During the meeting, Director Guy Gundaker of Kugler’s Restaurant in Philadelphia was asked by the rest of the leadership to draft a Code of Correct Business Standards specifically for the group. Competition was often viewed as mean and underhanded, and fellow restaurateurs in some markets were reluctant to speak with peers. The industry at this point consisted largely of lunchrooms, cafeterias, tea rooms, luncheonettes and, mostly for swells, fine-dining restaurants. 

Some issues, though, were peculiar to the times: Prohibition had denied many establishments of their major source of sales and profits. But the ban on alcohol also forced the industry to focus on food instead of beer, wine and spirits. “Food service” became a fitting term.

The National Restaurant Association’s events were a reflection of the times. Among the key matters discussed at the 1920s conventions was the effect of Prohibition. Additionally, cooking demos weren’t added until 1925, when the main extracurricular activity was an apple pie baking competition. And the national convention of 1926 featured a boxing match as entertainment. 

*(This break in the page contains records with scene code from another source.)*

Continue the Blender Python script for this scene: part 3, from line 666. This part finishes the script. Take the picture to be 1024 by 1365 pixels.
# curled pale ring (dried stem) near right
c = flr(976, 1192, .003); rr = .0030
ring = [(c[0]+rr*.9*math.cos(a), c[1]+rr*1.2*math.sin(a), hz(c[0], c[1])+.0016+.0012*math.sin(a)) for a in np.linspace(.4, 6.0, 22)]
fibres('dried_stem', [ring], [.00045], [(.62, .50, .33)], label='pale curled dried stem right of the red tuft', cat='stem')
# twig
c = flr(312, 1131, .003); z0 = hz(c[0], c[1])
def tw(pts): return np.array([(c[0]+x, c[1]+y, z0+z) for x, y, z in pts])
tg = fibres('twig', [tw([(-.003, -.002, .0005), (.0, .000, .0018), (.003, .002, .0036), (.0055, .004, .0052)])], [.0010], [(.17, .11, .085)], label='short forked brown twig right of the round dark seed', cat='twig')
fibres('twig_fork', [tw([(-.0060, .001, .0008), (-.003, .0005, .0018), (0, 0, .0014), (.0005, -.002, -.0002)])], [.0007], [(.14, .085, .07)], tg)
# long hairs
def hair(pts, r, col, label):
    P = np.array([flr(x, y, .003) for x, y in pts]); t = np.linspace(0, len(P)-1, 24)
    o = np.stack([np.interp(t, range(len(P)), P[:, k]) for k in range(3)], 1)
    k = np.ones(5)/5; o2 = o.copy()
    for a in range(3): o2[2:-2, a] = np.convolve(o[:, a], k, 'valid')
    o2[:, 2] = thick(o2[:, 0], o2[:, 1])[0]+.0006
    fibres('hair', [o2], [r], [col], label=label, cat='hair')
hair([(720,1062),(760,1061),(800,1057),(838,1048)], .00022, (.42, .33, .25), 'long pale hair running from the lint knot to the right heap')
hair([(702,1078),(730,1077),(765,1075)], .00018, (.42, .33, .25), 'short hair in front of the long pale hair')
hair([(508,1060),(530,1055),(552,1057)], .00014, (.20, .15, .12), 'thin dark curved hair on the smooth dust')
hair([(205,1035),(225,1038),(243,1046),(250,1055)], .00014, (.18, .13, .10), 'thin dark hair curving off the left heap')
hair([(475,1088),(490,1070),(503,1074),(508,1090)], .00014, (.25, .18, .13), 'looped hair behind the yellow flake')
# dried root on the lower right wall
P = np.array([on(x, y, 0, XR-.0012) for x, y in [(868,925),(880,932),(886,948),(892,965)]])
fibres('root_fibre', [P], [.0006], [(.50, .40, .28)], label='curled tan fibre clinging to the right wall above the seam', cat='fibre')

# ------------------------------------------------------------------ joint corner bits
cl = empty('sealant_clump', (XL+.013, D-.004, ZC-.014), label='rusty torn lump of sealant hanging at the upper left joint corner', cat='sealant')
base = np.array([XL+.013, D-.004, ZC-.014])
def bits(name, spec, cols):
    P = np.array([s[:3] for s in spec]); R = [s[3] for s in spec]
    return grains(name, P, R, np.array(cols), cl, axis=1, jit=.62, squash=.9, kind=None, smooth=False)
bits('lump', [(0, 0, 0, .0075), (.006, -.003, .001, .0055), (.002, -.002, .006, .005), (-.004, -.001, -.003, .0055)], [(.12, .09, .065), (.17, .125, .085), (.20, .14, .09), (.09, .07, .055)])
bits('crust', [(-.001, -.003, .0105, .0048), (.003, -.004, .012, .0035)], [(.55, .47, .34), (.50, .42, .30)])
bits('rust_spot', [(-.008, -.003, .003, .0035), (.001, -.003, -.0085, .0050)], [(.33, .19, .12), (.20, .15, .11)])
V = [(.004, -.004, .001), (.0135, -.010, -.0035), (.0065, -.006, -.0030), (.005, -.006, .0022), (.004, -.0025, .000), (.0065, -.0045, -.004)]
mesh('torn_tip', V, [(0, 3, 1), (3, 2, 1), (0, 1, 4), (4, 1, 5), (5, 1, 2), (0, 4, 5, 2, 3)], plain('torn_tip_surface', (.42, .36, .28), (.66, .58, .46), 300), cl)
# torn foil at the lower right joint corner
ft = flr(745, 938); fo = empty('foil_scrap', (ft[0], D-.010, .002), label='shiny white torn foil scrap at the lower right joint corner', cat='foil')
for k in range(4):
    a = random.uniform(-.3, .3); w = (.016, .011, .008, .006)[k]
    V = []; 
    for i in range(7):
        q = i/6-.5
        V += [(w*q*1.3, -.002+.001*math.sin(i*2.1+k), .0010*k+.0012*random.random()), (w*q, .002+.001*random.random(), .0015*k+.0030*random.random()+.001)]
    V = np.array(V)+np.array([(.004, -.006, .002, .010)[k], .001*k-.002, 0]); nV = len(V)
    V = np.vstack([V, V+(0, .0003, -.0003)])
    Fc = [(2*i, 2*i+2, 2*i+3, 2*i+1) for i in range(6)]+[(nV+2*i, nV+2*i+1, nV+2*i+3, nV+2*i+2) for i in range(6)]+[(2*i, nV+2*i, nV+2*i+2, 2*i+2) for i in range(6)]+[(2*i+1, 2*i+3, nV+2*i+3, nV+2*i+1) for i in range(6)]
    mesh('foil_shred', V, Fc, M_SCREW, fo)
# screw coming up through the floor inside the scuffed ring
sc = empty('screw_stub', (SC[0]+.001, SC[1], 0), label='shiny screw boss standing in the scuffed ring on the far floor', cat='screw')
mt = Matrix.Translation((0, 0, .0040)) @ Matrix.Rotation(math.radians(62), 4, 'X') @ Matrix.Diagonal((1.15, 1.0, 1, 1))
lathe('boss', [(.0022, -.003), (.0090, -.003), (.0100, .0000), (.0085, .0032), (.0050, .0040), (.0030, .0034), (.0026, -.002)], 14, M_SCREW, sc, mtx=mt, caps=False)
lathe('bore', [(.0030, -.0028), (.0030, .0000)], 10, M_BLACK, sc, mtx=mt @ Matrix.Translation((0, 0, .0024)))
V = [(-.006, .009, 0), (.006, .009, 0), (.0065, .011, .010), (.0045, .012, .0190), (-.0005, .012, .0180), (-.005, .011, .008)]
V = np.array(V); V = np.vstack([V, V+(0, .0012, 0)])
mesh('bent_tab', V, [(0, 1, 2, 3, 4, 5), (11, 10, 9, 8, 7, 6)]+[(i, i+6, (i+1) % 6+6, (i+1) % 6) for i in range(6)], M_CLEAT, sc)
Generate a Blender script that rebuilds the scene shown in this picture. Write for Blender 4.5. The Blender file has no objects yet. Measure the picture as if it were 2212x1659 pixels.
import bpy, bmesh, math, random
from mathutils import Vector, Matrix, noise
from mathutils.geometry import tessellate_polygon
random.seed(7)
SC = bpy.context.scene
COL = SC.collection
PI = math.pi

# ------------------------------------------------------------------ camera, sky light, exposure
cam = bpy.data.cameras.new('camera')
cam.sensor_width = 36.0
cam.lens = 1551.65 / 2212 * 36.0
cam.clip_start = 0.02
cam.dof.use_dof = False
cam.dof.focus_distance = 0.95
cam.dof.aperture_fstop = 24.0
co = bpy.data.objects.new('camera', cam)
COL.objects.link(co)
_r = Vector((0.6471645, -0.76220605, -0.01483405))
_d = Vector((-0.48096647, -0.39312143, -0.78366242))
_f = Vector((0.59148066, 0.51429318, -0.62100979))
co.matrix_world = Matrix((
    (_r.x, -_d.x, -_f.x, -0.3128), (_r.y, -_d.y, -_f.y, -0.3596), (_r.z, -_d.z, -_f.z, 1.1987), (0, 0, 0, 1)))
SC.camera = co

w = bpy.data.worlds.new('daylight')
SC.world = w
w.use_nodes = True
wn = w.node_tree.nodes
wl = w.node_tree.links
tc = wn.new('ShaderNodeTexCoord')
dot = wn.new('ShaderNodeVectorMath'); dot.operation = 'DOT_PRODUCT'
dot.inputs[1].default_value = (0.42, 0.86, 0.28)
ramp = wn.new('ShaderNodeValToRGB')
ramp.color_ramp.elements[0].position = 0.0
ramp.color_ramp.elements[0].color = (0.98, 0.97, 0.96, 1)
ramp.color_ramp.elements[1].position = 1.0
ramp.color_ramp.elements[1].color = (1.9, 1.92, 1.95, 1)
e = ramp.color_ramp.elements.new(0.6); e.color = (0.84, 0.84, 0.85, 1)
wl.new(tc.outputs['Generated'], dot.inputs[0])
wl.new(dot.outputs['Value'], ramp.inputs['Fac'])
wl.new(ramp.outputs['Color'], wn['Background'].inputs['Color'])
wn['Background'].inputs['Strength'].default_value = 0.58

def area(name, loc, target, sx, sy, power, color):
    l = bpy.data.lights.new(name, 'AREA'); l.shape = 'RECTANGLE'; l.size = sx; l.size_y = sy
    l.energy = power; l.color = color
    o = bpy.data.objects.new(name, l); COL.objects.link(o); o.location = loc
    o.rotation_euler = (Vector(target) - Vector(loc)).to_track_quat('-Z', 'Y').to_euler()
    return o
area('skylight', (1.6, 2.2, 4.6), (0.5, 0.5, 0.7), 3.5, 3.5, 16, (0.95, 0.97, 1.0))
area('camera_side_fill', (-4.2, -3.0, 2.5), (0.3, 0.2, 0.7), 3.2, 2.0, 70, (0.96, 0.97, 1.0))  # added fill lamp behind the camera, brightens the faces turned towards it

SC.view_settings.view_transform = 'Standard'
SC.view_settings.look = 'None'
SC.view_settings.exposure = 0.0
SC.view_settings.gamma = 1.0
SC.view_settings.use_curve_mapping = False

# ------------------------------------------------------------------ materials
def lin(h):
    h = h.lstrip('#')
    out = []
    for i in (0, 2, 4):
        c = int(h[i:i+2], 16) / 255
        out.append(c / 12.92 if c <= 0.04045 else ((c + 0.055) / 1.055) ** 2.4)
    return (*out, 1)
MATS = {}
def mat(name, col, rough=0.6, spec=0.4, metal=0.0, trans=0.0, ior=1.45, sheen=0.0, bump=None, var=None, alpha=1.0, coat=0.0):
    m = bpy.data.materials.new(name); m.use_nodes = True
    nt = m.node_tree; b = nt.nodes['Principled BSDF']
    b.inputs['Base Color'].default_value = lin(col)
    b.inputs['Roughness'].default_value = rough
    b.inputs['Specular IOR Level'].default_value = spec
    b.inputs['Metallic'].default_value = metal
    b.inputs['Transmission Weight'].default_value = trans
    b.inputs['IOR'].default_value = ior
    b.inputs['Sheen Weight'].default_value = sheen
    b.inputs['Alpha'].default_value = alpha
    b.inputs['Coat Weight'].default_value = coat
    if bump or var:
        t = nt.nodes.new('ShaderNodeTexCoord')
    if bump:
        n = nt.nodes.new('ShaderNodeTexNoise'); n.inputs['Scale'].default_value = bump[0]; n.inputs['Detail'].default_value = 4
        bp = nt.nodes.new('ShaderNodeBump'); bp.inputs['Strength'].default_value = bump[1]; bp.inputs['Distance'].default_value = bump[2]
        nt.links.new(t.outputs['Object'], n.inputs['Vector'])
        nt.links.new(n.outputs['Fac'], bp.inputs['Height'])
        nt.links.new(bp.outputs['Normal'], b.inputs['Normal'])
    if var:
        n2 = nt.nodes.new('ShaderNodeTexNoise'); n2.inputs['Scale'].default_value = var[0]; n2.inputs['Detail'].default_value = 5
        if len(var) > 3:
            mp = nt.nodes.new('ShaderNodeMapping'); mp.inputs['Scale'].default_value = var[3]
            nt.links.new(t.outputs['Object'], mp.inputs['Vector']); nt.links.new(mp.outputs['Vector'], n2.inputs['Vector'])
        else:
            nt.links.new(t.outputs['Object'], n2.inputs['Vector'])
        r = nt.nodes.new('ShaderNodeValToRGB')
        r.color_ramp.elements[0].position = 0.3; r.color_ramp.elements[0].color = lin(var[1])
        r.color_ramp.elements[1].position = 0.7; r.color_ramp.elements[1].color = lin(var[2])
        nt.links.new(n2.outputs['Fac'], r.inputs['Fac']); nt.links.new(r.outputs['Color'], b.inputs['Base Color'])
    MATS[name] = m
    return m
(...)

The industry rode the American economic boom of 1920 through 1928. Toward the end of the good times, consumers were spending about 6% of their income on food prepared outside of their homes, and the restaurant business was second only to retailing in number of outlets.  

Downturn

The Great Crash struck on Oct. 24, 1929. In a matter of days, the nation was wheezing from the Great Depression, and restaurants would share in the pain for the next decade. Hunting for ways to weather the unprecedented downturn, operators boosted membership in the National Restaurant Association by 23% in 1929, and attendance at the group’s 1930 national convention set a new record, as did the number of exhibitors.  

The Association sought to protect members by pulling together two cooperative advertising campaigns: “Enjoy Life—Eat Out More Often” and “Take Her Out to Dinner at Least Once a Week.” It also offered intensive instruction on menu planning in a bid to preserve sales and margins, and work began on a model sanitation law to keep restaurant food safe.